Last week, the CBI submitted its final report in a sealed cover to Metropolitan Magistrate Ram Lal Meena after examining Jasbir Singh, a California-based witness it had earlier declared non-traceable.

Jasbir Singh had stated in an affidavit that on November 3, 1984, he had overheard Tytler commenting on the killing of Sikhs in his then-constituency Sadar Bazar. He recently alleged that the CBI did not record his statement, though its members visited him in U.S.A.

The lawyer of the riot victims H S Phoolka, who has spearheaded one of the longest and most tortuous legal battles to secure justice for the victims of the 1984 riots, submitted before the court that he wanted to inspect the final report. After hearing him, the court asked the CBI to give its reply by April 9.
Reacting to the CBI's clean chit, Phoolka said: "It is upsetting. Ever since the case went to the CBI, the agency has been eager to give Tytler a clean chit. We will not give up our fight yet. Money and political muscle will not last long."

India's main opposition Hindu nationalist party, the Bharitiya Janata Party (BJP) said that the CBI clean chit to former Union minister has "shaken the faith of the common man" and "exposed the hypocrisy of Congress."

As the CBI decision was made public, hundreds of Sikhs who had gathered outside the court premises began protesting. They raised slogans against the Congress government, the CBI and Tytler as well as other senior Congress leaders like Sajjan Kumar and Kamal Nath for their alleged involvement in the worst communal pogrom in Indian history.

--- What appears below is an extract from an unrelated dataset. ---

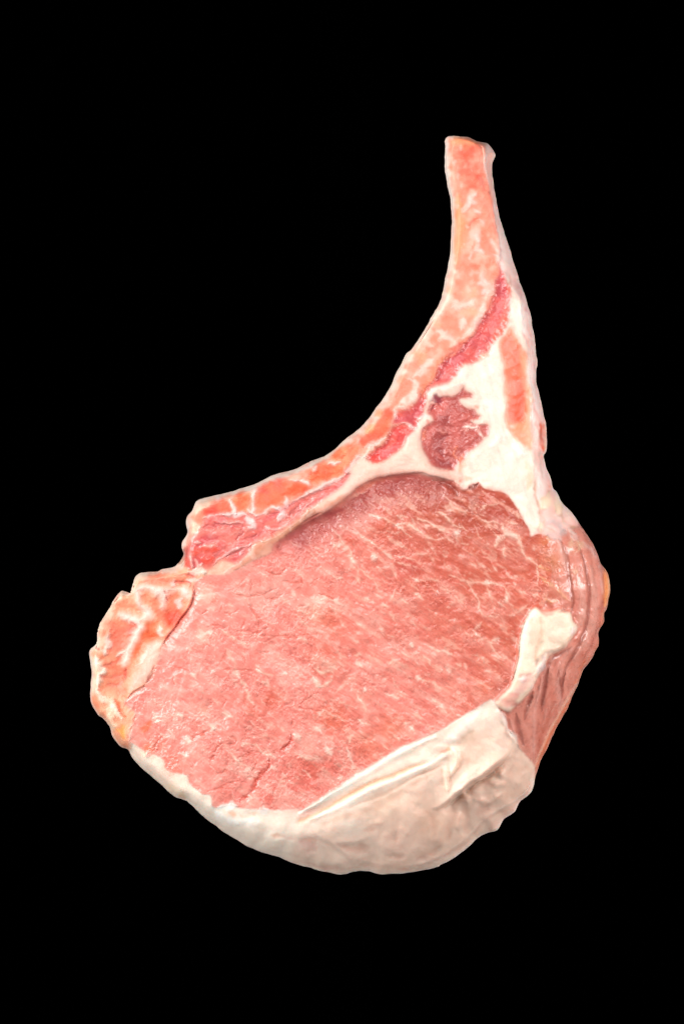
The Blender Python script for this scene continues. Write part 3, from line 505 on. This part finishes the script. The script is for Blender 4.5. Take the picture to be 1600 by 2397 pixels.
S('O', 26, (206, 158, 146), .7, -7, '960 920 900 970 860 1010;720 900 740 1000 750 1180;620 960 600 1100 560 1230;920 700 960 740', soft=1.2)
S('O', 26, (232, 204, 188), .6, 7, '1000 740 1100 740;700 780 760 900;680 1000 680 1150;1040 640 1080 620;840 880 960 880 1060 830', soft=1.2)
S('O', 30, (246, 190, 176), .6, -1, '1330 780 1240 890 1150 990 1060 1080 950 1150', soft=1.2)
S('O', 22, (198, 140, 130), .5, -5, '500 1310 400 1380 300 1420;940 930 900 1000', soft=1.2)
S('N', 16, (255, 206, 172), .85, -7, '1150 330 1000 380 860 450 700 500 560 570 430 640 300 720 200 770 0 860', soft=1.1, warp=2)
S('N', 14, (255, 190, 150), .7, -4, '620 560 500 620 380 690;1340 210 1390 205;0 855 60 845', soft=1.1)
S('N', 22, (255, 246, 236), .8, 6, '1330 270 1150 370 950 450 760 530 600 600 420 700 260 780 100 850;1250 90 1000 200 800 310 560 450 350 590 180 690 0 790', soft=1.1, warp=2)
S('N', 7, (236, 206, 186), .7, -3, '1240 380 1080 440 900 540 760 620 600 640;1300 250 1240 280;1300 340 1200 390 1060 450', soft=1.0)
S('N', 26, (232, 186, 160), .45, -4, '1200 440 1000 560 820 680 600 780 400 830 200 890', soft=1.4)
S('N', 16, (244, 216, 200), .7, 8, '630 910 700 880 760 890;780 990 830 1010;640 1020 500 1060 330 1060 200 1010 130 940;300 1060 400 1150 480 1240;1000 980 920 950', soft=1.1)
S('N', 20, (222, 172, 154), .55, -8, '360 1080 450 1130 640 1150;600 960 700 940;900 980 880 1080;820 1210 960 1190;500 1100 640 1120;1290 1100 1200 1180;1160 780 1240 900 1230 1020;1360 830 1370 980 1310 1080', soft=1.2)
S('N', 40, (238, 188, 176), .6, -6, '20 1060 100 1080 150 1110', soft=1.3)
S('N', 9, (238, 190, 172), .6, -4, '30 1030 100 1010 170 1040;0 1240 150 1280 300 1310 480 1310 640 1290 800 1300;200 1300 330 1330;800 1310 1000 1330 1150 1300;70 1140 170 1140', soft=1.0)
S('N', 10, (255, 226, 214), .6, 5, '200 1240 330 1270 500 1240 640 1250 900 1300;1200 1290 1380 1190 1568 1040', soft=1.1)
S('M', 14, (252, 200, 172), .8, -3, '640 870 660 890 780 880;540 850 600 880;1130 940 1210 930 1330 900;60 700 130 740;920 1060 1010 1080;1200 1110 1330 1120', soft=1.1)
S('M', 26, (255, 250, 244), .7, 4, '380 830 500 920 640 950 800 940;820 860 880 840;450 820 520 800 600 800', soft=1.2)
S('M', 10, (240, 206, 190), .6, -4, '900 1100 1000 1080 1170 1110;1290 990 1340 1080 1440 1160;1180 1130 1230 1100;1250 1220 1340 1220;1300 1350 1420 1370 1568 1390', soft=1.0)
S('G', 22, (255, 226, 196), .7, -2, '740 930 860 990 920 1040;560 640 540 660', soft=1.1)
# soft lumps on the fat
fatm = sstep(-eye_s / 12) * (PART == 3) * np.clip(SD / 20, 0, 1)
HT += fatm * (6 * fbm(60, 121) + 1.6 * fbm(24, 125)); tint(fatm * sstep((X - 600) / 350) * sstep(-(FD) / 40) * sstep(fbm(80, 129) + .9), (244, 204, 182), .5)  # the tan tint paints shade onto the cap's falling side
# ------------------------------------------------------------------ bone chunk at the left
S('F', 30, (255, 236, 210), .9, 0, '340 350 280 420 220 530 150 640 120 760 110 830 60 880 50 960 70 1080 75 1180 60 1290;430 330 460 220 530 185 640 175', soft=1.3)
for c_, spec in [((240, 92, 62), '660 460 760 330 880 330 950 400 960 460 880 560 830 640 770 660 690 600 650 520'), ((252, 142, 112), '480 330 600 330 680 400 680 470 620 500 520 420'),
                 ((250, 130, 106), '220 600 370 570 480 650 430 740 400 850 300 900 200 860 230 700'), ((255, 116, 72), '560 600 660 600 670 700 740 760 640 810 560 850 520 930 430 930 460 800 530 700'),
                 ((250, 122, 96), '160 1010 340 910 360 1000 390 1080 370 1250 330 1280 250 1270 110 1250 200 1080'), ((242, 112, 96), '520 240 640 180 800 190 960 170 1040 210 980 240 980 310 900 300 720 280 560 270'),
                 ((255, 166, 130), '280 440 380 400 460 440 560 520 420 540 300 520')]:
    fill('F:' + spec, c_, soft=12, alpha=.96, h=-11, hs=26, mott=((255, 160, 128), n_med, .9))
blob('F', 830, 560, 110, (214, 62, 44), .6, -8); blob('F', 640, 760, 70, (255, 96, 52), .6, -4); blob('F', 430, 690, 50, (246, 96, 90), .6); blob('F', 350, 1090, 60, (246, 92, 74), .6, -3)
fill('F:470 310 560 280 700 300 860 310 940 300 960 370 900 370 870 320 770 330 740 380 730 480 700 470 690 380 620 340 560 310 490 370 520 440 600 500 620 560 520 600 540 660 490 730 440 830 400 930 400 960 380 1000 350 990 370 900 430 760 480 650 400 600 320 560 330 530 420 540 500 580 560 530 480 440 460 370',
     (255, 228, 216), soft=9, alpha=.92, h=5, hs=14, grow=1.5)
fill('F:560 830 720 780 700 850 650 990 600 1110 450 1230 400 1250 450 1100 540 980', (255, 214, 196), soft=10, alpha=.9, h=5, hs=16, mott=((252, 190, 172), n_med, 1))
S('F', 16, (255, 226, 212), .8, 4, '690 650 700 740;230 680 210 780 200 880;160 880 210 890;380 860 330 900 280 920;560 840 540 930 480 1010', soft=.9)
S('F', 14, (206, 100, 90), .6, -6, '640 1010 620 1080 560 1150', soft=1.1)
S('F', 24, (255, 246, 228), .95, 6, '90 1230 150 1300 220 1360 290 1430 340 1500;100 920 120 1000 170 1050 150 1100 110 1220')
S('F', 20, (250, 210, 200), .8, 3, '780 240 820 280;880 420 870 480;940 230 1000 230 1080 200;820 440 900 400;960 150 1100 160')
S('F', 9, (222, 92, 80), .8, -4, '740 330 760 420;1000 200 960 170 830 190;980 300 960 250 800 250;380 1040 380 1140;420 600 480 660;100 830 140 870')
S('F', 14, (240, 126, 110), .6, -2, '150 1100 230 1130 330 1090;200 1180 290 1180 360 1140;180 1000 280 980 340 910', soft=1.1)
S('G', 34, (255, 176, 96), .9, -3, '330 380 350 440 360 500', soft=1.2)
S('G', 34, (255, 220, 190), .8, 4, '200 230 290 300;220 290 250 420', soft=1.3)
S('G', 16, (255, 106, 58), .9, -4, '260 150 320 210 370 310', soft=1.0)
S('G', 16, (255, 228, 206), .8, 4, '210 120 250 190 330 260', soft=1.0)
S('F', 26, (255, 226, 208), .85, 3, '900 60 860 110 760 140 700 160;1000 140 1100 150')
ledge('F', '560 1180 450 1250 380 1320', -6, 8)

PART[(PART == 0)] = 10
fm = blur(np.isin(PART, (3, 7, 8, 9, 11, 12)).astype(float) * (eye_s < -3), 3); inner = np.clip((SD - 5) / 8, 0, 1)
HT += fm * inner * (blur(HT, 14) - HT)
cb = np.dstack([blur(COL[..., k], 3) for k in range(3)]); COL += (fm * inner * .8)[..., None] * (cb - COL)
# skin and flesh melt into each other: soften the tendon's lower lip and all fine colour a little
bd = blur(np.abs(eye_s) < 12, 8) * inner * sstep((1330 - Y) / 60) * sstep((1080 - X) / 60)
bd = np.clip(bd * 1.3, 0, 1); HT += bd * (blur(HT, 26) - HT)
cb = np.dstack([blur(COL[..., k], 16) for k in range(3)]); COL += (bd * .8)[..., None] * (cb - COL)
cb = np.dstack([blur(COL[..., k], 2) for k in range(3)]); COL += .45 * (cb - COL)
cb = np.dstack([blur(COL[..., k], 7) for k in range(3)]); COL += (.6 * blur(np.isin(PART, (1, 4, 5, 8, 11, 13)).astype(float), 3))[..., None] * (cb - COL)
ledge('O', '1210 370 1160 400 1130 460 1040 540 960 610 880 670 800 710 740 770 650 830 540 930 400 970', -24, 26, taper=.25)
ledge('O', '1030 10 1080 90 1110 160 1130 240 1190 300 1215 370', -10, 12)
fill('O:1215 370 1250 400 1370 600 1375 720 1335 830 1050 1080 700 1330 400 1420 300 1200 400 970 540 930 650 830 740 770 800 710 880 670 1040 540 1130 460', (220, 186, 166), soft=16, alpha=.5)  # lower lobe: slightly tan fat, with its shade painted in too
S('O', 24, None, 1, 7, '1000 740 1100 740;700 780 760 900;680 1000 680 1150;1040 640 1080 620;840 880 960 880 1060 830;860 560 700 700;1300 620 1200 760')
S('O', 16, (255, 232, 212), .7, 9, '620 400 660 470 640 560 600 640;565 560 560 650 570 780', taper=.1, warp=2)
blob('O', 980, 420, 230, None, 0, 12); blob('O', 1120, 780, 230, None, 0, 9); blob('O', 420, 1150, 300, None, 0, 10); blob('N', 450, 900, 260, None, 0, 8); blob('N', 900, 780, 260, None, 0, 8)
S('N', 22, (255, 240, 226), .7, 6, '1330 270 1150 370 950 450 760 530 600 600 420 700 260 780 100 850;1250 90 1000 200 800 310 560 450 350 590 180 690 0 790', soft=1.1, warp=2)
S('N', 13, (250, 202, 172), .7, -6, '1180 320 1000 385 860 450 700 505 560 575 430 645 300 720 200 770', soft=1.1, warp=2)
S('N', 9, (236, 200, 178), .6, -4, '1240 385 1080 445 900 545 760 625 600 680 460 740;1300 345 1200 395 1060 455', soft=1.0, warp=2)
S('O', 9, (240, 212, 196), .7, 6, '1360 580 1360 680 1300 800 1200 880 1060 960 900 1060 760 1220 600 1340 420 1440 200 1490', soft=1.0, warp=2)
for c, x, y, rr, col, a in [('O', 790, 300, 90, (218, 178, 152), .5), ('N', 1180, 820, 260, (216, 176, 152), .45), ('N', 760, 720, 200, (240, 206, 182), .45), ('O', 900, 960, 160, (214, 176, 160), .35), ('N', 900, 1050, 220, (226, 184, 166), .35), ('M', 1250, 1170, 120, (246, 206, 192), .5)]:  # tan patches: partly fat colour, partly form shading painted in
    blob(c, x, y, rr, col, a)
fm2 = blur((PART == 3).astype(float) * (eye_s < -3), 3) * inner
HT += fm2 * (3.5 * fbm(75, 201, 2) + blur(HT, 9) - HT)
HT -= fm2 * 14 * sstep((X - 850) / 250) * sstep((1850 - Y + 900 - .6 * X) / -160 + .3) * np.exp(-((SD - 30) / 55) ** 2)
tint(sstep(1 - SD / 9) * (1 - .7 * (PART == 10)), (255, 234, 222), .7)  # pale rim: membrane colour plus bright edge light painted in
ten = (PART == 9) * sstep((800 - X) / 150) * sstep((X - 500) / 60)
tint(ten, (226, 150, 122), .6)
tint((PART == 9) * sstep((600 - X) / 80), (246, 160, 146), .6)
sf = ((PART == 7) | (PART == 9)) * sstep(fbm(12, 181, 3, *rot(75, 4)) * 2.2)
tint(sf, (250, 206, 190), .45)
# fine skin everywhere
HT += np.clip(SD / 10, 0, 1) * (0.25 * fbm(6, 141, 2))
HT = np.where(SD > 4, np.maximum(HT, 3), HT)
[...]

More than 3,000 Sikhs, including 2,000 in the national capital alone, were killed in the riots by Congress party's sympathizers and leaders that targeted Sikhs in the immediate aftermath of the assassination of then Prime Minister Indira Gandhi by her Sikh police body guards on October 31, 1984, sometime after she ordered the Indian Army to storm the Golden Temple at Amritsar, the holiest of Sikh shrines.